The defending champion was pushed, the rising star was ruthless, and New York now gets a rematch it has been waiting four years to see. Aryna Sabalenka survived a gritty, momentum-swinging second round against Veronika Kudermetova, while Jasmine Paolini cut through teenager Iva Jovic in straight sets to keep her steady march going at the US Open 2025.
Sabalenka steadies, Fernandez rematch rekindles 2021 storyline
On paper, Sabalenka’s path looked straightforward. On court, Kudermetova made it anything but. The Belarusian absorbed heavy pressure in extended rallies, rode out a cold patch on serve, and leaned on her power when it mattered to close the door. The win tees up a third-round meeting with Leylah Fernandez, the 2021 finalist who stunned Sabalenka in a three-set semifinal on this same stage.
That lone meeting still lingers. Fernandez, then 19, sliced through a brutal draw in 2021 with fearless returning and crowd-fueled swagger, denying Sabalenka a shot at that year’s title. This time the roles flip: Sabalenka arrives as a defending champion with the muscle memory of winning deep into the second week in New York, while Fernandez returns to a court that has amplified the best of her game.
The tactical outlines are clear. Sabalenka will try to impose first-strike tennis, taking time away with pace and depth, and force short replies. Fernandez will counter by absorbing and redirecting, jamming returns at Sabalenka’s feet and asking the top seed to hit through one more ball under pressure. Night-session energy at Arthur Ashe tends to favor bold shot-making, and both lean into that stage.
Sabalenka’s form across the summer hard-court swing has carried a familiar theme: when the first serve lands, the scoreboard moves fast; when it dips, her defense and willingness to play the longer point have kept her afloat.
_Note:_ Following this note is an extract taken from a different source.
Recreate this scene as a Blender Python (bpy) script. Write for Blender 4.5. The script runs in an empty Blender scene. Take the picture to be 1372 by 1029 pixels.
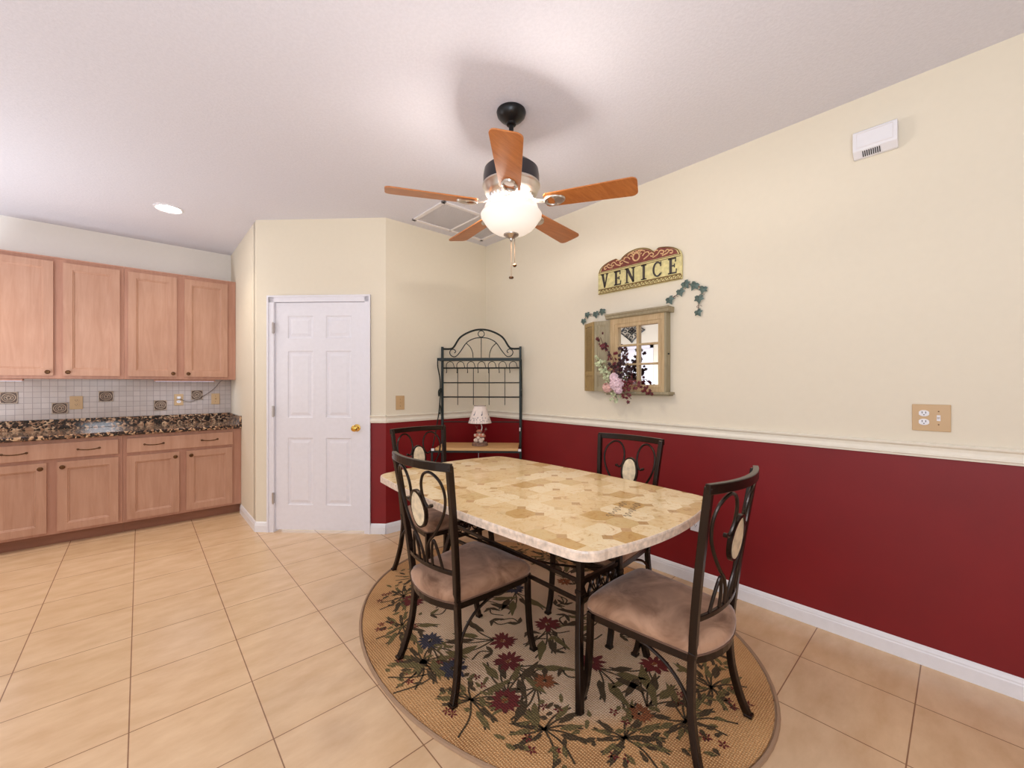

Kudermetova exposed both sides in flashes, but Sabalenka’s problem-solving – using the body serve, mixing in heavier crosscourt forehands to open the middle – saw her through. She’ll need that blend against Fernandez, who thrives on rhythm breaks and quick counterpunches.
New York’s crowd will remember 2021, and so will both players. Expect urgency from the first game, quick trips to the net from Sabalenka to finish points, and Fernandez looking to drag exchanges wide, then knife the ball down the line. As third-round matches go, this is a marquee clash with second-week stakes written all over it.

Paolini cruises past Jovic, draws Vondrousova in a first-time meeting
Jasmine Paolini handled the moment with clean margins and timely courage. In a 6-3, 6-3 win that lasted 1 hour and 26 minutes, the Italian broke 17-year-old Iva Jovic five times and, crucially, saved nine of the 11 break points she faced. The baseline rhythm was tighter than the score suggests, but every time Jovic pressed, Paolini’s reply was bigger: firmer first serves on game points, deeper returns to neutralize early pressure, and calm footwork to take the ball early.
The victory sends Paolini to the third round in New York for a second straight year and continues a 12-month arc where she’s learned to win the tense games, not just the pretty points. Her calm in deuce-heavy service games stood out, and the head-to-head with Jovic now reads 2-0, a small but telling sign that her patterns – especially the crosscourt forehand followed by a change-up down the line – hold up under heat.
Next, Paolini meets Marketa Vondrousova, the 2023 Wimbledon champion, in their first WTA main-draw showdown. It’s a fascinating contrast. Paolini’s compact timing and court coverage invite longer exchanges; Vondrousova’s lefty angles, soft hands, and disguised pace changes pull opponents off their spots. On a medium-fast New York court, the first-strike advantage may hinge on who controls the backhand corner: Paolini with early strikes up the line, or Vondrousova bending that lefty forehand into the open court.
Paolini’s recent Slam experience – high-pressure runs on clay and grass last season – has hardened her late-point decisions. The serve placement has sharpened, and she’s more willing to take returns inside the baseline on big points. Those choices will matter against Vondrousova, who loves to disrupt tempo, slip in a short angle, then finish with a pass as you press forward.
For Jovic, there’s plenty to take from the loss. She created 11 break chances against a top seed under the lights and matched pace in the forehand exchanges for long stretches. The next step is converting pressure into games: trusting the first serve under stress and committing to the first ball after the return. Nights like this are part of the climb.
As the third round takes shape, the women’s draw is already showing how different ways of winning can coexist on the same court. Sabalenka blasted through her tense moments with power and a stubborn return game. Paolini kept a cool head, played the percentages, and took her chances with clean, early contact. Both approaches work in New York – especially when the crowd leans forward and the set tightens.
What’s next? A blockbuster Sabalenka–Fernandez encore with old narratives and new stakes, and a first-time Paolini–Vondrousova test of touch versus tempo. The margins shrink from here. The players who manage nerves at 30-all and make smart choices in the windy corners of Ashe and Armstrong are the ones who stick around for Labor Day weekend.